“We are all equally interested in demolishing the fabric (of slavery) and we may as well go to work peaceably and reduce it brick by brick as to make it a matter of warfare, and throw our enterprise and industry into the opposite scale.”
In the course of time changes were made in the ownership of the paper, but one of its original proprietors is still its senior editor.
About this period William Lloyd Garrison made his appearance upon the stage, and he has been probably one of the most intensely hated, as well as one of the most sternly, severely and vociferously enthusiastic men in the Union. He is a native of Massachusetts, and at a very early age was placed in a printing office in Newburyport by his mother. Shortly after he was twenty-one years of age he set up a paper which he called the Free Press, which was read chiefly by a class of very advanced readers at the North. After this he removed to Vermont, and edited the Journal of the Times. This was as early as 1828. In September, 1829, he removed to Baltimore for the purpose of editing the Genius of Universal Emancipation, in company with Benjamin Lundy. While performing these duties, a Newburyport merchant, named Francis Todd, fitted out a small vessel, and filled it in Baltimore with slaves for the New Orleans market. Mr. Garrison noticed this fact in his paper, and commented upon it in terms so severe that Mr. Todd directed a suit to be brought against him for libel. He was thereupon tried, convicted and thrown in jail for non-payment of the fine (one hundred dollars and costs.) After an incarceration of fifty days, he was released on the payment of his fine, by Mr. Arthur Tappan, of this city, who, and his brother Lewis, before and since that time, have been chiefly celebrated for their efforts in the cause of abolition. In 1831, he wrote a few paragraphs that bear out the idea we have advanced—that there was then more real philanthropy in the South than at the North. He says:—
“I issued proposals for the publication of the “Liberator” in Washington City, during my recent tour, for the purpose of exciting the minds of the people on the subject of slavery. Every place I visited gave fresh evidences of the fact that a greater revolution in public sentiment was to be effected in the free States, and particularly in New England, than at the South. I found contempt more bitter, opposition more active, detraction more relentless, prejudice more stubborn and apathy more frozen, than among the slaveowners themselves. I determined at every hazard to lift up the standard of emancipation in the eyes of the nation, within sight of Bunker Hill, and in the birthplace of liberty. I am in earnest; I will not equivocate, I will not excuse, I will not retreat a single inch. I will be heard. The apathy of the people is enough to make every statue lift from its pedestal, and to hasten the resurrection of the dead.”
From this time it may be said that the anti-slavery cause took its place among the moral enterprises of the day. It assumed a definite shape, and commenced that system of warfare which has since been unremittingly waged against the South.
During this year—1830—Mr.
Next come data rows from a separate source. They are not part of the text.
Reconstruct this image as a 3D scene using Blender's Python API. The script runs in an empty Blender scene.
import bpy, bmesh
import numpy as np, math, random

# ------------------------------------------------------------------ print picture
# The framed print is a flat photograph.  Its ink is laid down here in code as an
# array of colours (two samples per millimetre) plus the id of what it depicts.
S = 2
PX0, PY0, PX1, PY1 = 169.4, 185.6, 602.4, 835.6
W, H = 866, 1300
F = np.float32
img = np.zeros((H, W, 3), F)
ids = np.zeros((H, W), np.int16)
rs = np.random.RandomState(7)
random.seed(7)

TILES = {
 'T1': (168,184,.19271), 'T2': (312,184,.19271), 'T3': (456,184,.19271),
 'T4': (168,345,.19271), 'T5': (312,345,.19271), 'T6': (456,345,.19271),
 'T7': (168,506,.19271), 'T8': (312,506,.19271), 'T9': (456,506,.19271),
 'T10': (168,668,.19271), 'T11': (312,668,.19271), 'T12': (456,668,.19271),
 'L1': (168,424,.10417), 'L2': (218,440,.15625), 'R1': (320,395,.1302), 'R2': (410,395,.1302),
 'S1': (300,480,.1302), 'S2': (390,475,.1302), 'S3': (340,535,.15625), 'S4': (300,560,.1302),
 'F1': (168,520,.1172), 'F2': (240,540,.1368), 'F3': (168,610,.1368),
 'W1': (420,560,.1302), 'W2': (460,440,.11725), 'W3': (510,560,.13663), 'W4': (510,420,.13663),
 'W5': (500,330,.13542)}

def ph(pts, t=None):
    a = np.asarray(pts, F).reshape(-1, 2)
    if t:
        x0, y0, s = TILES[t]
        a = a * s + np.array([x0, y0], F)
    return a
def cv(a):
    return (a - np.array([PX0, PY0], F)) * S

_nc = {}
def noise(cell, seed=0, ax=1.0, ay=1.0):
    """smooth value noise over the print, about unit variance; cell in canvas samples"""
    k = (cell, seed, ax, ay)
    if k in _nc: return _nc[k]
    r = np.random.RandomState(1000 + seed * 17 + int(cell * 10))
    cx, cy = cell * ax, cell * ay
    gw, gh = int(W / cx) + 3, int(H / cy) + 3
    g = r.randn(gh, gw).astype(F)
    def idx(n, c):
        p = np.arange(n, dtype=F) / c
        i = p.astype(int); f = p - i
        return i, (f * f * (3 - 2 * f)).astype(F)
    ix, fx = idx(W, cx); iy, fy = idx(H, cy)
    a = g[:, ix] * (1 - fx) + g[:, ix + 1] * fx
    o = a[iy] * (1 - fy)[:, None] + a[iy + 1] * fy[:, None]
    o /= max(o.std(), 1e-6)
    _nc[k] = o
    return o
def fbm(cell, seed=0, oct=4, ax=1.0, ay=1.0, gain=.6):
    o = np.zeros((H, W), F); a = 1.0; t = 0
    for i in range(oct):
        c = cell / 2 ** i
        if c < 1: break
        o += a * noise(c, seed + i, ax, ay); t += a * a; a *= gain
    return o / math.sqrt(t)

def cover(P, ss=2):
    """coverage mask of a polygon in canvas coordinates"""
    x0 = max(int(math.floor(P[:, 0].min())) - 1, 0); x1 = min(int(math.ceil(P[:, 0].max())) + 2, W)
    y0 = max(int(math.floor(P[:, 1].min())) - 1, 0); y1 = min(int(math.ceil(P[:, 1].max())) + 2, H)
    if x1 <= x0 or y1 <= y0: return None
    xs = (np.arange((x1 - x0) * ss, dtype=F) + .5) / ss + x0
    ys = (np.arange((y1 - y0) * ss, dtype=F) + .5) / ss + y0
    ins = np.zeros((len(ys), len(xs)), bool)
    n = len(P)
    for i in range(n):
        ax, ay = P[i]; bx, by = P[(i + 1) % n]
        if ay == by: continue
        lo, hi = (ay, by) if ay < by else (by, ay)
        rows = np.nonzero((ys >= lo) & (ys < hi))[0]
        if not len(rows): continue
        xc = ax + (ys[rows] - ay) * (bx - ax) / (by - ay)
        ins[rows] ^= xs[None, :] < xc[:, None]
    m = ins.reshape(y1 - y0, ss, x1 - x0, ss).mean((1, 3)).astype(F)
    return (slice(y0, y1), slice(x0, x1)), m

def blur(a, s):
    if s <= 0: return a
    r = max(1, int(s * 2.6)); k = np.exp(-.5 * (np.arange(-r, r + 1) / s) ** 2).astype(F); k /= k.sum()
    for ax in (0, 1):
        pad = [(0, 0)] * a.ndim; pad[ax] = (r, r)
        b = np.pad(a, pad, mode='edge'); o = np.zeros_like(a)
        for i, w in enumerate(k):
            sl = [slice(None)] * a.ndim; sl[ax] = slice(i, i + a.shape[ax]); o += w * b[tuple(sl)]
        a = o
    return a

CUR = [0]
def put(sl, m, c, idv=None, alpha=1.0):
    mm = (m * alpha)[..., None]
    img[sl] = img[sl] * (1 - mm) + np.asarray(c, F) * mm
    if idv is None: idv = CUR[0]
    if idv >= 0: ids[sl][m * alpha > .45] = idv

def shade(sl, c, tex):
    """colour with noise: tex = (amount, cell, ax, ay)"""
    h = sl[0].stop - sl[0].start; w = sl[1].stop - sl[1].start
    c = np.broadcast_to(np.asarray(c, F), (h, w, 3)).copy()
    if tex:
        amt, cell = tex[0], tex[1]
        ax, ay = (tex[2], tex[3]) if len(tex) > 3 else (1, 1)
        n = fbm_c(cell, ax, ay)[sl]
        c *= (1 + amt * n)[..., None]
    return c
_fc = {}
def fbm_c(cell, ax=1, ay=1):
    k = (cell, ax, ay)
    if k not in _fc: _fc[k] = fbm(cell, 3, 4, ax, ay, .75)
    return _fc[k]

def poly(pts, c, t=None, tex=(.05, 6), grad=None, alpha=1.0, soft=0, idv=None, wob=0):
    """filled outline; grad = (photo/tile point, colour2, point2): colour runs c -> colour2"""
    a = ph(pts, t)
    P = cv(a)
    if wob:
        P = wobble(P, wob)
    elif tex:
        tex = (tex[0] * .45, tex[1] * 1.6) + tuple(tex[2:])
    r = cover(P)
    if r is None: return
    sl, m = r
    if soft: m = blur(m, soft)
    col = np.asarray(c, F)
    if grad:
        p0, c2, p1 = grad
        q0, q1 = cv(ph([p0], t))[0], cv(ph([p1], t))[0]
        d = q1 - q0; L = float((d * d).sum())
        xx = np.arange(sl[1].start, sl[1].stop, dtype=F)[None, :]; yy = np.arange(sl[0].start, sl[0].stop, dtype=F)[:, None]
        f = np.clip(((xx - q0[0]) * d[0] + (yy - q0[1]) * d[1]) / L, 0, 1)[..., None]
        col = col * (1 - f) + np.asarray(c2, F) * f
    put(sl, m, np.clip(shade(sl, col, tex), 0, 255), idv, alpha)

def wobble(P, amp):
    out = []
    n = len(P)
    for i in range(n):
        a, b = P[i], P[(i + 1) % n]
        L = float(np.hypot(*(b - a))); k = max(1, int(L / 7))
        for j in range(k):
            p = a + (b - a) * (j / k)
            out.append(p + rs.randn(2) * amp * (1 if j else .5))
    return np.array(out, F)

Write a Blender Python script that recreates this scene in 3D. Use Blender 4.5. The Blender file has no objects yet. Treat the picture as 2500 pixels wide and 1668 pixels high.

Tappan, Rev. S. S. Jocelyn, and others, projected the establishment of a seminary of learning at New Haven for the benefit of colored students; but, opposition manifesting itself, it was abandoned.
The first regularly organized convention of colored men ever assembled in the United States for a similar purpose also held a meeting this year, and aided and abetted by the Tappans, Jocelyns and other agitators of the period, attempted to devise ways and means for bettering their condition and that of their race. They reasoned that all distinctive differences made among men on account of their origin was wicked, unrighteous and cruel, and solemnly protested against every unjust measure and policy in the country having for its object the proscription of the colored people, whether state, national, municipal, social, civil or religious. In fact, white men and black seem to have started in the race together, consorting like brothers and sisters together in their aims and projects to accomplish the same end.
About this time publications began to be scattered through the South, whose direct tendency was to stir up insurrection among the slaves. The Liberator found its way mysteriously into the hands of the negroes, and individuals, under the garb of religion, were discovered in private consultation with the slaves. Suddenly, in August, 1831, the whole Union was startled by the announcement of an outbreak among the slaves of Southampton County, Va; and now commences the history of a career of violence and bloodshed that has marked every footstep of the abolition movement.
THE NAT TURNER INSURRECTION.
The leader of this outbreak was a slave named Nat Turner, and from him its name has been derived. Impelled by the belief that he was divinely called to be the deliverer of his oppressed countrymen, he succeeded in fixing the impression upon the minds of two or three others, his fellow slaves. Turner could read and write, and these acquirements gave him an influence over his associates. He was possessed, however, of little information, and, is represented to have been cowardly, cruel, and as he afterwards confessed, “a little credulous.” It was a matter of notoriety that “secret agents of abolition had corrupted and betrayed him.” However that may be, Nat declared that “he was advised” only to read to the slaves, that “Jesus came not to bring peace, but a sword!” Such a tree produced fitting fruits.